The Aggro Kick - kick extra hard using the RB button, allowing you to get up to speed and nail those huge gaps - although you’ll need a sense of timing to keep the speed up.
The Aggro Push - use the scenery to push yourself along and gain speed while in a manual.
Skate Checking - knock over a pedestrian or another skater who’s in your way.
Bowl Riding - carve and slash grind in bowls.

…and yes, it can all be used in a combo.

You’ll need to complete Career, Rigger and Hardcore goals to progress in the game and learn the new abilities - taught to you by pro skaters like Bob Burnquist, Dustin Dollin, Arto Sari and Mike Vallely - each accompanied by some real video footage of them skating, which is a nice touch. Mastering all of the new abilities will allow you to create fantastically long, intricate and unique combos and of course, score those big points.

tony-hawks-proving-ground-photo-goal

Another new feature is the video editor. It’s a fairly impressive little tool - and surprisingly usable considering how unsuited a game controller is for timeline-based video editing. You can animate the camera position, add video effects like the ubiquitous fish-eye, and cut your own soundtrack using the 60 tracks in the game - including Jurassic 5, Nirvana and Smashing Pumpkins. What would’ve made this perfect is if the camera was always rolling, allowing you to take the last 30 seconds of gameplay into the editor at any time - instead you need to pull up a menu and manually trigger the recording in advance.

tony-hawks-proving-ground-video-editor

The game carries on with the sandbox style that was introduced in American Wasteland. It’s a truly massive environment, and you’ll have to complete tasks to unlock it all, but you can skate around the entire unlocked area without a single loading screen. This is obviously conducive to exploration and just mucking around - exactly what made recent Grand Theft Auto games so popular.

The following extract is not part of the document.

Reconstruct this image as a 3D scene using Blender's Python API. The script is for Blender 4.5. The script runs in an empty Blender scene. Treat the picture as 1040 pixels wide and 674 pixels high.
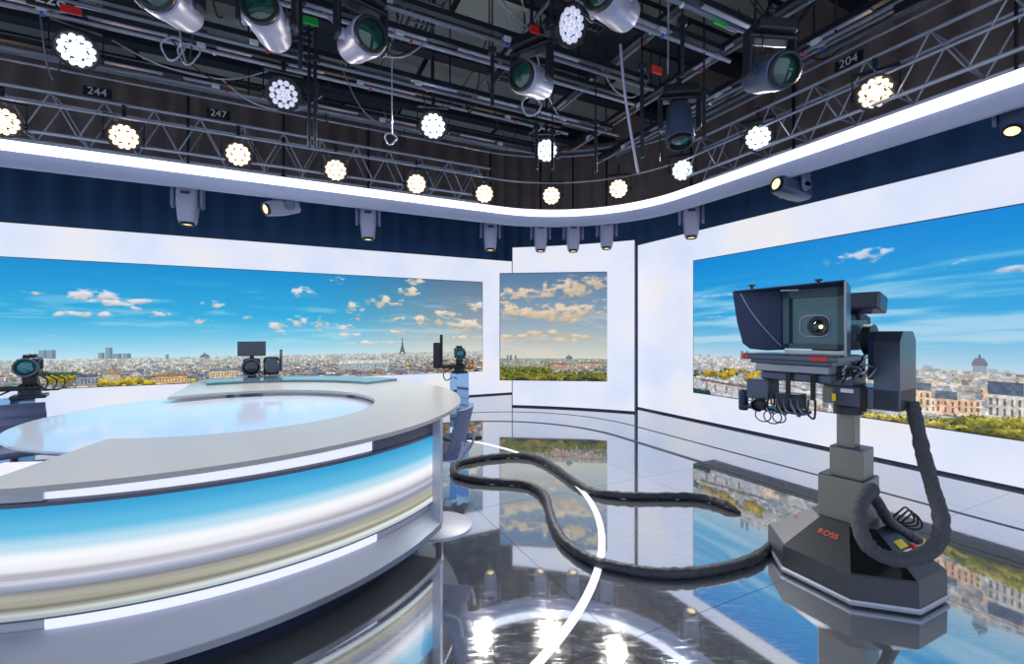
import bpy, bmesh, math, random
import numpy as np
from mathutils import Vector, Matrix

# ------------------------------------------------------------------ camera, world, exposure
C = bpy.context.scene.collection
sc = bpy.context.scene
FPX, HC = 465.0, 1.6
cam_d = bpy.data.cameras.new('camera'); cam = bpy.data.objects.new('camera', cam_d); C.objects.link(cam)
cam.location = (0, 0, HC); cam.rotation_euler = (math.radians(90), 0, 0)
cam_d.sensor_width = 36.0; cam_d.lens = FPX / 1040 * 36.0; cam_d.clip_start = 0.05; cam_d.clip_end = 100
sc.camera = cam
sc.view_settings.view_transform = 'Standard'; sc.view_settings.look = 'None'
sc.view_settings.exposure = 0.0; sc.view_settings.gamma = 1.0; sc.view_settings.use_curve_mapping = False
w = bpy.data.worlds.new('world'); sc.world = w; w.use_nodes = True
w.node_tree.nodes['Background'].inputs[0].default_value = (0.62, 0.72, 0.9, 1)
w.node_tree.nodes['Background'].inputs[1].default_value = 1.25
LAMP_POWER = 210.0

def at(px, py, Y):
    return Vector(((px - 520) / FPX * Y, Y, HC - (py - 337) / FPX * Y))
E1 = Vector((.894, .447, 0)).normalized(); E2 = Vector((-.447, .894, 0)).normalized()
def R(a, b, z=0.0):                       # room frame: a along the left wall, b towards it
    return E1 * a + E2 * b + Vector((0, 0, z))
RA = math.atan2(E1.y, E1.x)

# ------------------------------------------------------------------ materials
def lin(c):
    return tuple(((x / 12.92) if x <= .04045 else ((x + .055) / 1.055) ** 2.4) for x in [v / 255 for v in c])
MATS = {}
def mat(name, rgb, rough=.5, metal=0.0, emit=None, es=1.0, spec=.5, noise=0.0, nscale=20.0, bump=0.0, coat=0.0, trans=0.0):
    m = bpy.data.materials.new(name); m.use_nodes = True
    nt = m.node_tree; b = nt.nodes['Principled BSDF']
    col = (*lin(rgb), 1)
    b.inputs['Base Color'].default_value = col
    b.inputs['Roughness'].default_value = rough; b.inputs['Metallic'].default_value = metal
    b.inputs['Specular IOR Level'].default_value = spec
    b.inputs['Coat Weight'].default_value = coat
    b.inputs['Transmission Weight'].default_value = trans
    if emit: b.inputs['Emission Color'].default_value = (*lin(emit), 1); b.inputs['Emission Strength'].default_value = es
    if noise or bump:
        tc = nt.nodes.new('ShaderNodeTexCoord'); n = nt.nodes.new('ShaderNodeTexNoise')
        n.inputs['Scale'].default_value = nscale; n.inputs['Detail'].default_value = 5
        nt.links.new(tc.outputs['Object'], n.inputs['Vector'])
        if noise:
            mx = nt.nodes.new('ShaderNodeMix'); mx.data_type = 'RGBA'
            mx.inputs['A'].default_value = tuple(c * (1 - noise) for c in col[:3]) + (1,)
            mx.inputs['B'].default_value = tuple(min(1, c * (1 + noise)) for c in col[:3]) + (1,)
            nt.links.new(n.outputs['Fac'], mx.inputs['Factor']); nt.links.new(mx.outputs['Result'], b.inputs['Base Color'])
        if bump:
            bp = nt.nodes.new('ShaderNodeBump'); bp.inputs['Strength'].default_value = bump; bp.inputs['Distance'].default_value = .01
            nt.links.new(n.outputs['Fac'], bp.inputs['Height']); nt.links.new(bp.outputs['Normal'], b.inputs['Normal'])
    MATS[name] = m
    return m

mat('black_metal', (44, 48, 58), .35, .3, noise=.2)
mat('black_plastic', (26, 28, 34), .4, noise=.2)
mat('pipe_metal', (120, 128, 144), .35, .6, noise=.2)
mat('pipe_black', (40, 46, 56), .4, .3, noise=.2)
mat('truss_metal', (165, 170, 186), .35, .5, noise=.15)
mat('silver', (172, 172, 196), .35, .25, noise=.08)
mat('grey_plastic', (120, 130, 160), .4, .1, noise=.1)
mat('white_plastic', (220, 222, 232), .4)
mat('red', (205, 40, 40), .4); mat('blue', (40, 90, 215), .4); mat('green', (40, 185, 75), .4); mat('yellow', (235, 200, 40), .5)
mat('orange', (240, 110, 50), .5)
mat('base_dark', (72, 74, 80), .32, .35, noise=.08)
mat('base_light', (116, 118, 126), .45, .2, noise=.08)
mat('base_gloss', (18, 18, 22), .08, .1, coat=.6)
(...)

The unfortunate downside is the fact you need to skate to different areas on the map to start each goal - you can’t just pick from a menu and get cracking. Once a couple of areas have been unlocked it can take a considerable amount of time to move from one end of the map to the other, and game gives you little help getting there - it’s not smart enough to give you accurate directions - merely pointing to the task “as the crow flies” which often leads you to a dead end.